AndreaCati ha detto…
ieri ci parlavamo di come l'etica rimanga su un piano orizzontale, di come quelle questioni non facciano poi tanto rumore.
Ebbene, in questo tuo post vedo invece una rimessa in discussione di quello che dicevi e credo che inanellare questioni di carattere "mediatico" con le problematica evidenziata da te - la morte - sia uno dei modi più forti per scoprire che la riflessione può uscire dal seminato accademico per irrompere nei fatti che dominano l'opinione pubblica.
Unknown ha detto…
Ragazzi grazie ad entrambi per la pronta risposta. A Gianluca: non so, questa tua lettura è possibile. Nel post ho cercato di evidenziare come ciò che abbia portato a questo insieme di cose sia una determinata cultura della vita (e della morte) ma poi effettivamente andare a capire cosa sia passato per la testa a quell'uomo lì è difficile. Di spiegazioni potrebbero esserci tante anche perchè noi non sappiamo chi è stato a filmaro, quindi non sai che cultura abbia, il suo modo di ragionare etc. E' difficile e possono uscirne spiegazioni di cattivo gusto. La tua è rassicurante e plausibile. :)

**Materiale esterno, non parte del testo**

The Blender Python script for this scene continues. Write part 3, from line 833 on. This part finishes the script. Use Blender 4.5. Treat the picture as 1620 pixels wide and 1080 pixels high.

Ad Andrea: Sì in effetti spesso cerco di fare questi esperimenti mentali eheh- E' un modo di ragionare sulle cose e sono contento che tu apprezzi. Non è una messa in discussione nel senso che considero, sin da subito, questo mio esercizio nella filosofia teoretica e non etica, ma forse mi irrigidisco troppo sulle etichette!!
gianluca del ciotto ha detto…
andrè la mia spiegazione a ciò che è accaduto è solo quello che mi auguro!! Perchè un atto così cinico va al di là della ragione...è inconcepibile. Quindi sono d'accordo con te fondamentalmente.